Jumat 19 Jan 2024 15:26 WIB

MUI Bali Serahkan Bukti SARA yang Dilakukan Arya Wedakarna ke Badan Kehormatan DPD

Arya di video memarahi Kakanwil Bea Cukai Bandara Ngurah Rai yang berjilbab.

Rep: Antara/ Red: Erik Purnama Putra
Pengurus MUI Bali ketika menghadiri sidang pengumpulan bukti atas dugaan pelanggaran Arya Wedakarna di Kota Denpasar, Bali, Jumat (19/1/2024).
Foto: Antara/Ni Putu Putri Muliantari
Pengurus MUI Bali ketika menghadiri sidang pengumpulan bukti atas dugaan pelanggaran Arya Wedakarna di Kota Denpasar, Bali, Jumat (19/1/2024).

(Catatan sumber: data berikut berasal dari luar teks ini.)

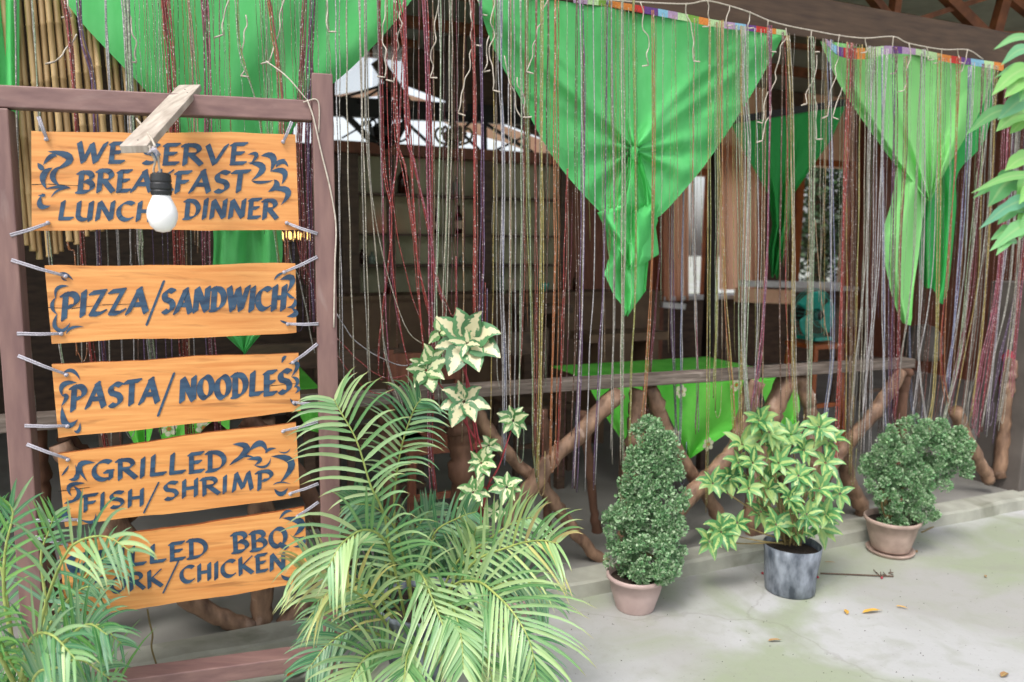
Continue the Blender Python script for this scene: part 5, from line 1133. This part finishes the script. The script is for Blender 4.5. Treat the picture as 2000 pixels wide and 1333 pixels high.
vp2 = gnd(1020, 1215, 0); pp_ = thing('flower_pot', 'grey rimmed planter half hidden behind the palm fronds', 'pot', gnd(1000, 1215, 0)); pot(pp_, gnd(990, 1205, 0), .13, .10, .12, M_clay2)
# --- curly potted plants
def curly(name, label, base, rt, rb, h, m, lumps, y, seed, saucer=False, dens=1.):
    t = thing(name, label, 'potted plant', base, 'potted plants in front of the railing'); c = base+Zv*(.02 if saucer else 0)
    if saucer: k = MB(); k.lathe(base, [(0, .001), (rb*1.18, .001), (rb*1.26, .012), (rb*1.28, .02), (rb*1.24, .02), (rb*1.1, .012), (0, .012)], 36); k.build('saucer', m, t, smooth=True)
    pot(t, c, rt, rb, h, m); rr = random.Random(seed)
    for j in range(5):
        k = MB(); x0 = rr.uniform(-.03, .03); l = lumps[j % len(lumps)]; k.tube(cr([c+Vector((x0, 0, h-.03)), c+Vector((x0*2, 0, h+.1)), pt(l[0], l[1], y)], 10), .006, 6); k.build('stem', M_stem, t, smooth=True)
    k = LMB()
    for (x, yy, rp) in lumps:
        cc = pt(x, yy, y+rr.uniform(-.03, .03)); rad_ = rp*y/1500; subs = []
        for i in range(int(14*(rp/45)**2)+5):
            d = Vector((rr.gauss(0, 1), rr.gauss(-.35, 1), rr.gauss(.1, 1))).normalized(); subs.append((cc+d*rad_*rr.uniform(.62, .95), d, rr.uniform(.020, .030)))
        for (sc2, d0, sr) in subs:
            for i in range(int(78*dens)):
                e2 = Vector((rr.gauss(0, 1), rr.gauss(0, 1), rr.gauss(0, 1))).normalized(); d = (e2+d0*.35).normalized(); q = sc2+d*sr*rr.random()**.25
                dd = (d+Vector((rr.uniform(-.7, .7), rr.uniform(-.7, .7), rr.uniform(-.3, .8)))).normalized(); Lf = rr.uniform(.008, .015)
                P = [q, q+dd*Lf*.5, q+dd*Lf]; S = dd.cross(d+Vector((.1, .2, .3))).normalized()*Lf*rr.uniform(.25, .5); up = dd.cross(S).normalized()*Lf*.3
                k.add([P[0]-S*.3, P[0]+S*.3, P[1]+S+up, P[1]-S+up, P[2]+S*.6-up, P[2]-S*.6+up*.5], [(0,1,2,3),(3,2,4,5)]); k.uvl += [(0,0),(0,1),(.5,1),(.5,0),(1,1),(1,0)]
    o = k.done('foliage', CURLY, t); return t
bA = gnd(1240, 1186, 0); yA = bA.y-.0
curly('potted_shrub', 'tall curly leaved dark green shrub in the left pink pot', bA, .126, .082, .155, M_clay, [(1262,1075,72),(1222,1088,36),(1290,1095,34),(1255,1100,30),(1310,1030,42),(1225,1040,48),(1260,1010,70),(1222,995,42),(1300,975,50),(1255,940,48),(1290,925,46),(1245,905,30),(1275,880,44),(1300,900,30),(1268,845,30),(1292,860,28)], yA+.02, 3)
bC = gnd(1738, 1078, 0); yC = bC.y
curly('potted_shrub', 'lower spreading curly leaved shrub in the right pot with saucer', bC, .135, .09, .165, M_clay2, [(1765,970,58),(1735,1000,34),(1760,1010,30),(1720,955,38),(1800,940,52),(1745,915,50),(1715,905,30),(1790,890,58),(1840,880,44),(1868,905,28),(1760,860,42),(1730,870,26),(1800,850,36),(1850,850,30),(1790,1000,34),(1875,870,20)], yC+.02, 4, True, 1.15)
# --- middle potted shrub, large leaves
bB = gnd(1542, 1152, 0); yB = bB.y; mp_ = thing('potted_shrub', 'lime green large leaved shrub in the grey grow bag', 'potted plant', bB, 'potted plants in front of the railing')
k = MB(); hB = pt(1545, 1062, yB).z; rB = 57*yB/1500
k.lathe(bB, [(0, 0), (rB*.80, 0), (rB*.86, .008), (rB*.90, hB*.4), (rB*.97, hB*.8), (rB*1.0, hB), (rB*.975, hB+.002), (rB*.95, hB*.8)], 40, 0, Zv, .02); k.build('grow_bag', M_bag, mp_, smooth=True)
k = MB(); k.lathe(bB+Zv*hB*.84, [(rB*.955, 0), (rB*.5, .006), (0, .002)], 30); k.build('soil', M_soil, mp_, smooth=True)
RO = [(1482,822,.0),(1502,845,.02),(1600,835,-.02),(1618,862,0),(1545,850,.08),(1450,870,.03),(1570,880,.0),(1442,905,.02),(1470,905,-.03),(1520,905,-.05),(1612,905,-.03),(1560,930,-.09),(1392,945,.02),(1425,935,.05),(1462,955,-.04),(1500,955,.0),(1600,955,-.08),(1640,965,-.03),(1540,975,-.12),(1486,1000,.02),(1575,1005,-.12),(1612,1005,-.06),(1515,1025,-.05),(1408,1040,-.05),(1440,1022,-.04),(1385,1058,-.06),(1550,1035,-.02)]
rr = random.Random(9)
RO += [(1510,870,.07),(1500,935,.10),(1580,950,.1),(1530,1000,.06),(1600,1030,.04)]
for (x, y, dy) in RO:
    c = pt(x, y, yB+dy*1.2+.02); rosette(mp_, c, rr.uniform(.078, .098), rr.choice((6,7,8,10)), LIME, wid=.40, rr=rr, tilt=1.0, grav=.26, wav=.10, facing=(CAMV+Vector((rr.uniform(-.3, .3), 0, rr.uniform(0, .5)))).normalized())
    k = MB(); mid = bB+Vector((rr.uniform(-.04, .04), rr.uniform(-.03, .03), hB)); k.tube(cr([mid, mid.lerp(c, .5)+Vector((rr.uniform(-.02, .02), 0, -.01 if y > 1015 else .02)), c], 10), [.0045*(1-.05*i) for i in range(11)], 6); k.build('stem', M_stem, mp_, smooth=True)
# --- tree branch at the right edge
br = thing('tree_branch', 'leafy branch with lobed green leaves entering at the right edge', 'branch', pt(2080, 200, 1.9))
def bl(a_, b_, w_, y=1.75, lobes=2, m=BRANCH):
    A_, B_ = pt(a_[0], a_[1], y), pt(b_[0], b_[1], y-.05); P = cr([A_, A_.lerp(B_, .5)+Vector((0, 0, .012)), B_], 10)
    leafmesh(P, None, (CAMV+Vector((rr.uniform(-.3, .3), 0, rr.uniform(-.2, .3)))).normalized(), w_*y/1500, m, 'leaf', br, lambda t: ovate(t)*(1 if t < .98 else .1), .1, lobes=lobes, wav=.05)
for q in [((2020,75),(1940,98),12,0),((2015,95),(1955,128),16,0),((2020,130),(1942,153),10,0),((2015,130),(1936,188),18,2),((2020,150),(1962,192),22,2),((2012,165),(1992,200),14,2),((2030,185),(1948,235),24,2),((1975,210),(1886,264),17,0),((2020,215),(1945,258),24,3),((2025,230),(1972,262),22,3),
          ((2020,310),(1962,335),20,2),((2025,340),(1896,378),12,0),((2000,340),(1900,388),13,2),((1985,345),(1930,405),26,2),((2015,345),(1985,390),24,0),((2030,360),(1990,400),20,0),((2015,385),(1912,448),15,2),((2000,400),(1948,440),20,2),((2020,410),(1985,450),22,0),((2030,430),(1932,492),17,3),((1990,455),(1934,470),14,3),((1985,468),(1945,500),12,2),((2030,400),(1990,470),18,2)]:
    bl(q[0], q[1], q[2]*.8, 1.75+R.uniform(-.06, .06), q[3])
for P_ in ([(2080,60,1.8),(2030,120,1.78),(2020,220,1.77),(2025,330,1.77),(2010,440,1.76)], [(2025,200,1.77),(1980,208,1.76),(1960,220,1.75)], [(2025,330,1.77),(1990,345,1.76),(1960,350,1.75)]):
    k = MB(); k.tube(cr([pt(*q) for q in P_], 16), .004, 6); k.build('twig', M_greenstem, br, smooth=True)
# ================================================================ DEBRIS ON THE PATIO
def fallen(x, y, L, ang, w_, label, m=DEAD, grav=-.08):
    g_ = gnd(x, y, .006); a_ = rad(ang); o = leafmesh(spine(g_, Vector((math.cos(a_), math.sin(a_), .12)), L, .12, 6), None, Zv, w_, m, 'fallen_leaf', None, ovate, .25, wav=.1); tag(o, label, 'leaf', 'fallen leaves on the patio')
fallen(1684, 1197, .10, 12, .012, 'largest yellow fallen leaf on the concrete right of the grow bag')
fallen(1655, 1200, .045, 80, .010, 'small yellow leaf just left of the largest fallen leaf')
fallen(1750, 1184, .05, -30, .006, 'thin yellow leaf just right of the largest fallen leaf')
fallen(1500, 1252, .06, 5, .008, 'tan leaf lying alone on open concrete below the grow bag', leafmat('dry_leaf', ['#8a6a4a', '#a07c50'], trans=0))
fallen(1955, 1322, .05, 30, .012, 'tan leaf at the bottom right corner', MATS['dry_leaf'])
fallen(1980, 992, .09, 20, .014, 'yellow leaf by the column foot at the right edge')
fallen(560, 1322, .07, 35, .022, 'curled orange brown leaf beside the frame bottom rail', leafmat('orange_dry_leaf', ['#8a4a24', '#b06a34'], trans=0))
fallen(1610, 1098, .06, -10, .004, 'thin brown leaf behind the grow bag', MATS['dry_leaf'])
fallen(1790, 1080, .04, 60, .006, 'small brown leaf right of the saucer pot', MATS['dry_leaf'])
fallen(1925, 1128, .03, 60, .006, 'small brown leaf on open concrete at the right', MATS['dry_leaf'])
k = MB(); k.tube(cr([gnd(1602, 1120, .006), gnd(1650, 1122, .006), gnd(1700, 1124, .007), gnd(1745, 1126, .006)], 20), .0035, 5)
for j in range(9): q = gnd(1712+j*4, 1122+R.uniform(-4, 4), .006); k.tube([q, q+Vector((R.uniform(-.03, .03), R.uniform(-.03, .03), R.uniform(.004, .015)))], .0025, 4)
tag(k.build('twig', M_darkwood, smooth=True), 'thin dark dried twig lying right of the grow bag', 'twig')
k = MB(); k.tube(cr([gnd(1800, 1040, .006), gnd(1850, 1018, .006), gnd(1920, 1000, .006), gnd(2010, 980, .006)], 30), .004, 6); tag(k.build('cable', M_stem, smooth=True), 'thin brown cord on the concrete running towards the column', 'cord')
berries = []
for j, (x, y) in enumerate([(1597,1130),(1722,1131),(1489,1122)]):
    k = MB(); k.lathe(gnd(x, y, .001), [(0, 0), (.005, .002), (.006, .006), (.004, .011), (0, .012)], 8); tag(k.build('red_berry', MATS['red_cloth'], smooth=True), ['red berry touching the right foot of the grow bag', 'red berry at the end of the dried twig', 'red berry at the left foot of the grow bag'][j], 'berry', 'fallen red berries')
# small grit scattered over the patio
k = MB(); rr = random.Random(77)
for i in range(260):
    q = gnd(rr.uniform(950, 2000), rr.uniform(1020, 1333), .001); s_ = rr.uniform(.0008, .003); k.add([q+Vector((-s_, -s_, 0)), q+Vector((s_, -s_*.6, 0)), q+Vector((s_*.5, s_, 0)), q+Vector((0, 0, s_))], [(0,1,3),(1,2,3),(2,0,3)])
o = k.build('grit', M_soil); o['kind'] = 'stuff'
k = MB(); k.tube(cr([sgn_(288, 1190, .1), sgn_(292, 1215, .1), sgn_(298, 1240, .1), sgn_(296, 1265, .1), sgn_(306, 1300, .1)], 16), .003, 5); tag(k.build('dangling_string', M_stem, smooth=True), 'thin brown string dangling below the lowest board', 'string')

REPUBLIKA.CO.ID, DENPASAR -- Majelis Ulama Indonesia (MUI) Provinsi Bali hadir dalam sidang Badan Kehormatan (BK) DPD RI untuk menjelaskan dan menyerahkan barang bukti terkait dugaan pelanggaran tata tertib dan kode etik oleh anggota DPD daerah pemilihan (dapil) Bali, Arya Wedakarna (AWK).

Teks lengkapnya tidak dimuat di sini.